>> Begin

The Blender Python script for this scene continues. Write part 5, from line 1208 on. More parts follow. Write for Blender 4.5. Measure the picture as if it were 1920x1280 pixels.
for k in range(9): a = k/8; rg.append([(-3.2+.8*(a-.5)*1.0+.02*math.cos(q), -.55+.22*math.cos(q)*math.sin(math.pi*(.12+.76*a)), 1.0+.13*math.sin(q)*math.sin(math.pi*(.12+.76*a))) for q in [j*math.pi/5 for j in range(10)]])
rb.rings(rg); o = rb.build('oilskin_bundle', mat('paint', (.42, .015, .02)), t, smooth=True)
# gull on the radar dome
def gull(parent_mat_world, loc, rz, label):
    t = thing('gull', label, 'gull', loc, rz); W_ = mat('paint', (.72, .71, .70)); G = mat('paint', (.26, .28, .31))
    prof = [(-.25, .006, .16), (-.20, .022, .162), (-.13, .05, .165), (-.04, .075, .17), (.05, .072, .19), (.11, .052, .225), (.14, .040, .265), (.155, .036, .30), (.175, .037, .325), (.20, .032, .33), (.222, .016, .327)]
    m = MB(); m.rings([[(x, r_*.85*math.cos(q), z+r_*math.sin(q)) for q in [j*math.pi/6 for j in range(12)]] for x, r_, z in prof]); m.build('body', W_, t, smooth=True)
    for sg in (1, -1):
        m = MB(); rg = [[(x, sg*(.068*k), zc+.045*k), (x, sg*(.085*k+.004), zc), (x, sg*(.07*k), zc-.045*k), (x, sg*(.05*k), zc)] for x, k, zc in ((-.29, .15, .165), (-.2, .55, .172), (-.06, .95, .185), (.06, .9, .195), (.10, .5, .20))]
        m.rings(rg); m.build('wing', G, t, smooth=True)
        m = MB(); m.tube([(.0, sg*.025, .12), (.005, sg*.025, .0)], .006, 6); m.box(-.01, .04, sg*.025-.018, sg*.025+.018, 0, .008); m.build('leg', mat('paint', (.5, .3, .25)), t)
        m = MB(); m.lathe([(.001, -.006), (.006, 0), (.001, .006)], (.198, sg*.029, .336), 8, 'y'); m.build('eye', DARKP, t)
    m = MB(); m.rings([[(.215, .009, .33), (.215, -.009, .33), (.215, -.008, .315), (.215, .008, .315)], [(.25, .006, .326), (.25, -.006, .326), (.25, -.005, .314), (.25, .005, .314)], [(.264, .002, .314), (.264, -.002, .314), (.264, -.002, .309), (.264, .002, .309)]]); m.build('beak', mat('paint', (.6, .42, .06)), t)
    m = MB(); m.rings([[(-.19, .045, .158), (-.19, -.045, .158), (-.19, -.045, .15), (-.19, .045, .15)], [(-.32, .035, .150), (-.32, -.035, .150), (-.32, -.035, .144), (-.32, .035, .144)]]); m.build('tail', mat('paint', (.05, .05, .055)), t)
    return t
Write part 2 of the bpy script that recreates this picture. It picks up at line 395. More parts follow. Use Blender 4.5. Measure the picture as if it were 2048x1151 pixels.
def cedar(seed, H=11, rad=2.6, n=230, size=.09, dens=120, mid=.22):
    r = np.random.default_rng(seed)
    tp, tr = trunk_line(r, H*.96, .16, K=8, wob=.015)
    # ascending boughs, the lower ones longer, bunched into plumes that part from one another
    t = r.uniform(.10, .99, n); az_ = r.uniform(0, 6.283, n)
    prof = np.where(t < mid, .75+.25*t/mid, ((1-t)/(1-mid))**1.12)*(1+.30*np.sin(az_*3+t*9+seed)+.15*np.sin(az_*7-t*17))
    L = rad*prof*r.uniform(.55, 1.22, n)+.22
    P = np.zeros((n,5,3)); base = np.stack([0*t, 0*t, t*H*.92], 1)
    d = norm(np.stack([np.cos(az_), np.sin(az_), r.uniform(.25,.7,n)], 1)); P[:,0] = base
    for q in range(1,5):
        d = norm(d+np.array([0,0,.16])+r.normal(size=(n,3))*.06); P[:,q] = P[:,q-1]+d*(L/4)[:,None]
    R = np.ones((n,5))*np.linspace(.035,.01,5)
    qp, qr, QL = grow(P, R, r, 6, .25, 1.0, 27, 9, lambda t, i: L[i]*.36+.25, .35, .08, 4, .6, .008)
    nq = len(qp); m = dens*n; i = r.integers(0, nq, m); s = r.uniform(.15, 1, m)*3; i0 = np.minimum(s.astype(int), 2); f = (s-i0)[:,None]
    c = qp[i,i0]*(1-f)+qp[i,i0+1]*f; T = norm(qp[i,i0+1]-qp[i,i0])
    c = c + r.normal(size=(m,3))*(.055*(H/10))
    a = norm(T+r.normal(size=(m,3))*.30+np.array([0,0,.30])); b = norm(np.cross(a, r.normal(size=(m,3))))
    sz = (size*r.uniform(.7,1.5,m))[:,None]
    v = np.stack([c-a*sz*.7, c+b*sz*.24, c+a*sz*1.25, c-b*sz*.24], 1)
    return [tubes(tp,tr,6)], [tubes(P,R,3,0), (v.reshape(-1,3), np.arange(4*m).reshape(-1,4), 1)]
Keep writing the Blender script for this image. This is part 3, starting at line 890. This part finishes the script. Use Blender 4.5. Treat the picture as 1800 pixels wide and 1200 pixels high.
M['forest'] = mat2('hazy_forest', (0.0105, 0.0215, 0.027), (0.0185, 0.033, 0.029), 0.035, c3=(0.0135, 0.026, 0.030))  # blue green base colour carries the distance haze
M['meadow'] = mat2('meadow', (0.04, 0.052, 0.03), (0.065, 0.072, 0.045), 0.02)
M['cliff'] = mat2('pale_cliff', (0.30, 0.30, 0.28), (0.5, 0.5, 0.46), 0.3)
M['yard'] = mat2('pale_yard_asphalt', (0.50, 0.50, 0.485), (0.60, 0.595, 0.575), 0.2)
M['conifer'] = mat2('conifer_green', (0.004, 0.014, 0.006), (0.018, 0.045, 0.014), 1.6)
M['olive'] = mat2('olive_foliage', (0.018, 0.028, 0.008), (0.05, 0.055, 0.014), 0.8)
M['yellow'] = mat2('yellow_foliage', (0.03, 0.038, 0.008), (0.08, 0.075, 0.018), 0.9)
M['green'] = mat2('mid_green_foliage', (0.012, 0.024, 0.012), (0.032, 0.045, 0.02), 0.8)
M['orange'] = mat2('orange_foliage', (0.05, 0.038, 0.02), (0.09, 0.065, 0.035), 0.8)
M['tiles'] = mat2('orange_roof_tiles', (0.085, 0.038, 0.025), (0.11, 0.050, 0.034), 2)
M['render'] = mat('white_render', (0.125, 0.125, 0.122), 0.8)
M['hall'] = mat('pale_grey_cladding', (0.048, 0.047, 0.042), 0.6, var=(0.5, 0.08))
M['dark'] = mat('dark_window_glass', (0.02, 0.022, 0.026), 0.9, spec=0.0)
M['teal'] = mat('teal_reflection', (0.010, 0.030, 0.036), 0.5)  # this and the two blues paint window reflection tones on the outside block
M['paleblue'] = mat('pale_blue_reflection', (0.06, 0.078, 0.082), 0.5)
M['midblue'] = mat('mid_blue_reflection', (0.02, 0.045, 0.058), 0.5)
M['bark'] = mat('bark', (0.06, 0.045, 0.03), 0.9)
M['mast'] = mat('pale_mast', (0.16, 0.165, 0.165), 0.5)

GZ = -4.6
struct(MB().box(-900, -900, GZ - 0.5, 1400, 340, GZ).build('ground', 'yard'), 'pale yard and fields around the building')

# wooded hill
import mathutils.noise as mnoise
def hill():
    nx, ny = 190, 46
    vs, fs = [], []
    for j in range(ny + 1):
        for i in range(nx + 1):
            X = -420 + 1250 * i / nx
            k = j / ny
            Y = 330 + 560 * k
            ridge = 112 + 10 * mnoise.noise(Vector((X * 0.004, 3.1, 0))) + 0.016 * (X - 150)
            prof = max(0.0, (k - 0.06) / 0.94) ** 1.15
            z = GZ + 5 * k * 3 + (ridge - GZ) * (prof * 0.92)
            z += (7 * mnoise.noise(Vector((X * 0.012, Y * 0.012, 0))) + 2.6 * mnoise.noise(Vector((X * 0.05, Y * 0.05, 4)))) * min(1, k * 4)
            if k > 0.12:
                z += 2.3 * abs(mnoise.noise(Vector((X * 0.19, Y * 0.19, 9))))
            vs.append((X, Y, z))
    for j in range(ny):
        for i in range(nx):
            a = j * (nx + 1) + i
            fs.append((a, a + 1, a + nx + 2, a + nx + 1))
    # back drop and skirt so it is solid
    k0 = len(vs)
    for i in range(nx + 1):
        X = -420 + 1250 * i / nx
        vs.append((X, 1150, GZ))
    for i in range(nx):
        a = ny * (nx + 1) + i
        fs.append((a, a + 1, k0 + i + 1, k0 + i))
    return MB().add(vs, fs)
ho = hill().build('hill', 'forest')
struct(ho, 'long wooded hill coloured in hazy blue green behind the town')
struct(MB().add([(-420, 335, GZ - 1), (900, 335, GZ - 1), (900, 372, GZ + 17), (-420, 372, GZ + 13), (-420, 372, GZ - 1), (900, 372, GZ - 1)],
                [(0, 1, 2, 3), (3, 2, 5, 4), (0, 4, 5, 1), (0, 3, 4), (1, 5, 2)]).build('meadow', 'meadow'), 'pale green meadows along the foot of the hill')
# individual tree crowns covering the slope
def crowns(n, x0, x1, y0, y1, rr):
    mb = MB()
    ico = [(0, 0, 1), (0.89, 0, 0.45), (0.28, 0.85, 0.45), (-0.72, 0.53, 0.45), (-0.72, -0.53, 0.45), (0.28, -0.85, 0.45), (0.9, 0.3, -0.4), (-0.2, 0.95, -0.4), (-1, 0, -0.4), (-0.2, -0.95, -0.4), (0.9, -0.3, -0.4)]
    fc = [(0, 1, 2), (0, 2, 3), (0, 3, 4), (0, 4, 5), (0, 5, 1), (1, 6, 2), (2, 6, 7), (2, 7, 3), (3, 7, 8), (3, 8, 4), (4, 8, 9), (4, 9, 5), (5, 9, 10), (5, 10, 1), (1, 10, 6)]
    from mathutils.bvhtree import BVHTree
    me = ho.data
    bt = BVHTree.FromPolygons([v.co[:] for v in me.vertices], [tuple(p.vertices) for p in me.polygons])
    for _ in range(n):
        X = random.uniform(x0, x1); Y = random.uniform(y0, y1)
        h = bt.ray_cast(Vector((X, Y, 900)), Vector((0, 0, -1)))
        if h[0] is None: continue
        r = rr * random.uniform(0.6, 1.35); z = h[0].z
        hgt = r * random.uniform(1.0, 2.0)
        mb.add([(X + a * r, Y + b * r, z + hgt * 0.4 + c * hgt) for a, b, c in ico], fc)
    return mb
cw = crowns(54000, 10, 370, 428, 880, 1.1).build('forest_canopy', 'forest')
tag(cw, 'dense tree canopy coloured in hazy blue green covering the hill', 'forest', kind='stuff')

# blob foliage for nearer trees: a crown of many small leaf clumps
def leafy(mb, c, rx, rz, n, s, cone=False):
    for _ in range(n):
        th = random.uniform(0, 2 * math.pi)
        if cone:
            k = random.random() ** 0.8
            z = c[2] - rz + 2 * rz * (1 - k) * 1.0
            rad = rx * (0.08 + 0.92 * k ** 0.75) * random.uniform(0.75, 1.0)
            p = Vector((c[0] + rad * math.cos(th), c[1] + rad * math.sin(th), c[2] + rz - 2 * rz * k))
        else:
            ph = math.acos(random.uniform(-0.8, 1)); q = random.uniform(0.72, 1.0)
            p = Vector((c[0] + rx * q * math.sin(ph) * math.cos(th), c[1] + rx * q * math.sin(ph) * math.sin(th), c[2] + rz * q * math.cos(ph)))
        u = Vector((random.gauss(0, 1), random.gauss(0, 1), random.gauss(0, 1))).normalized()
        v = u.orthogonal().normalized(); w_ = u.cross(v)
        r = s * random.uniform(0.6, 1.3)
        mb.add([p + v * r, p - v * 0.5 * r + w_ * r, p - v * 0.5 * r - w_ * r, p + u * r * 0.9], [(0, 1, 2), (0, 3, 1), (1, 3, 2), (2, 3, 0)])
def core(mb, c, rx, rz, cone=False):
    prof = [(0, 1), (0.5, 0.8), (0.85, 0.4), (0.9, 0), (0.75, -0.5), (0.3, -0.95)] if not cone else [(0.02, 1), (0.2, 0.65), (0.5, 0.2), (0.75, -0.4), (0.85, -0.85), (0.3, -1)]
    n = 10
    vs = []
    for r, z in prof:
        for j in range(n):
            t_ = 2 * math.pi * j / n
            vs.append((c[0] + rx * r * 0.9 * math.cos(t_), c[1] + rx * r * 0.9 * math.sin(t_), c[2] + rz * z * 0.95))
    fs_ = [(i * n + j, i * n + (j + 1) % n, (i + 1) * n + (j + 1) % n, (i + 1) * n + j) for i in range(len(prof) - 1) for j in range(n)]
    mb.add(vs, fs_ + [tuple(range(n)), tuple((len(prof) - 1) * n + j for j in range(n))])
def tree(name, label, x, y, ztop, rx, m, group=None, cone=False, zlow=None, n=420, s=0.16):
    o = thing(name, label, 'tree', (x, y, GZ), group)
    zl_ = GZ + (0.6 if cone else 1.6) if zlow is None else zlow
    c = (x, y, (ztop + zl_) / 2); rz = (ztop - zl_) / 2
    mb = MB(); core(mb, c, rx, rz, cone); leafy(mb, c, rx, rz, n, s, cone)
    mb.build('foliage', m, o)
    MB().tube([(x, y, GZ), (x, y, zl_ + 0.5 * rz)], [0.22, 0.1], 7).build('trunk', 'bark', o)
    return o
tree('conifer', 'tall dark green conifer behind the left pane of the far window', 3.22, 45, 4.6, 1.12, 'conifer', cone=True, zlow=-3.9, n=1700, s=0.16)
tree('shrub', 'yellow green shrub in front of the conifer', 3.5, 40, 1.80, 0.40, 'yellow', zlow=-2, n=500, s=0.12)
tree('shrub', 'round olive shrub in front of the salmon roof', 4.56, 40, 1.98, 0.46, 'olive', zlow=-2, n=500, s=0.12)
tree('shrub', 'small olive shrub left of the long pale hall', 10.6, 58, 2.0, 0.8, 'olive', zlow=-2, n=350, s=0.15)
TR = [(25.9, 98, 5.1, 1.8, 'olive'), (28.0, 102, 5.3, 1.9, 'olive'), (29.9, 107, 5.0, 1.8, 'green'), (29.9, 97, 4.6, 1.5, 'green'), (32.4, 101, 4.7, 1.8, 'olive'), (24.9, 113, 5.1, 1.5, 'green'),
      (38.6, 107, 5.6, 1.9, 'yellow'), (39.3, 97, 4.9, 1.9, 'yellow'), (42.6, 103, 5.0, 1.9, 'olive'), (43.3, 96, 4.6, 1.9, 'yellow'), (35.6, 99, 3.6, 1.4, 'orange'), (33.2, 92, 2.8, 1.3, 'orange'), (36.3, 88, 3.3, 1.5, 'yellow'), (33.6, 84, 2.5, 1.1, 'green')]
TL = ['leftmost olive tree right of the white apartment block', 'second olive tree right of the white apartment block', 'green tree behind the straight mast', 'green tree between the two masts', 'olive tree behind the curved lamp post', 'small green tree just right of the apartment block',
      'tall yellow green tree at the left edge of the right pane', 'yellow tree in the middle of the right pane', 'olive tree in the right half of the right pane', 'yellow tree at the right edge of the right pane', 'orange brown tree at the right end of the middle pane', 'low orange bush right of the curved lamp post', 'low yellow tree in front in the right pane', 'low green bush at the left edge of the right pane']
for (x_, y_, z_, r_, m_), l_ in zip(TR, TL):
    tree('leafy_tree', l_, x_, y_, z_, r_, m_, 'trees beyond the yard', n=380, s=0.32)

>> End

## WORK TO COMPLETE
Output nothing except the lines from the line with "Keep writing the" through the line with "struct(MB().box(-900, -900, GZ", copied exactly, end lines included.

## RESPONSE FOR THIS EXERCISE
Keep writing the Blender script for this image. This is part 3, starting at line 890. This part finishes the script. Use Blender 4.5. Treat the picture as 1800 pixels wide and 1200 pixels high.
M['forest'] = mat2('hazy_forest', (0.0105, 0.0215, 0.027), (0.0185, 0.033, 0.029), 0.035, c3=(0.0135, 0.026, 0.030))  # blue green base colour carries the distance haze
M['meadow'] = mat2('meadow', (0.04, 0.052, 0.03), (0.065, 0.072, 0.045), 0.02)
M['cliff'] = mat2('pale_cliff', (0.30, 0.30, 0.28), (0.5, 0.5, 0.46), 0.3)
M['yard'] = mat2('pale_yard_asphalt', (0.50, 0.50, 0.485), (0.60, 0.595, 0.575), 0.2)
M['conifer'] = mat2('conifer_green', (0.004, 0.014, 0.006), (0.018, 0.045, 0.014), 1.6)
M['olive'] = mat2('olive_foliage', (0.018, 0.028, 0.008), (0.05, 0.055, 0.014), 0.8)
M['yellow'] = mat2('yellow_foliage', (0.03, 0.038, 0.008), (0.08, 0.075, 0.018), 0.9)
M['green'] = mat2('mid_green_foliage', (0.012, 0.024, 0.012), (0.032, 0.045, 0.02), 0.8)
M['orange'] = mat2('orange_foliage', (0.05, 0.038, 0.02), (0.09, 0.065, 0.035), 0.8)
M['tiles'] = mat2('orange_roof_tiles', (0.085, 0.038, 0.025), (0.11, 0.050, 0.034), 2)
M['render'] = mat('white_render', (0.125, 0.125, 0.122), 0.8)
M['hall'] = mat('pale_grey_cladding', (0.048, 0.047, 0.042), 0.6, var=(0.5, 0.08))
M['dark'] = mat('dark_window_glass', (0.02, 0.022, 0.026), 0.9, spec=0.0)
M['teal'] = mat('teal_reflection', (0.010, 0.030, 0.036), 0.5)  # this and the two blues paint window reflection tones on the outside block
M['paleblue'] = mat('pale_blue_reflection', (0.06, 0.078, 0.082), 0.5)
M['midblue'] = mat('mid_blue_reflection', (0.02, 0.045, 0.058), 0.5)
M['bark'] = mat('bark', (0.06, 0.045, 0.03), 0.9)
M['mast'] = mat('pale_mast', (0.16, 0.165, 0.165), 0.5)

GZ = -4.6
struct(MB().box(-900, -900, GZ - 0.5, 1400, 340, GZ).build('ground', 'yard'), 'pale yard and fields around the building')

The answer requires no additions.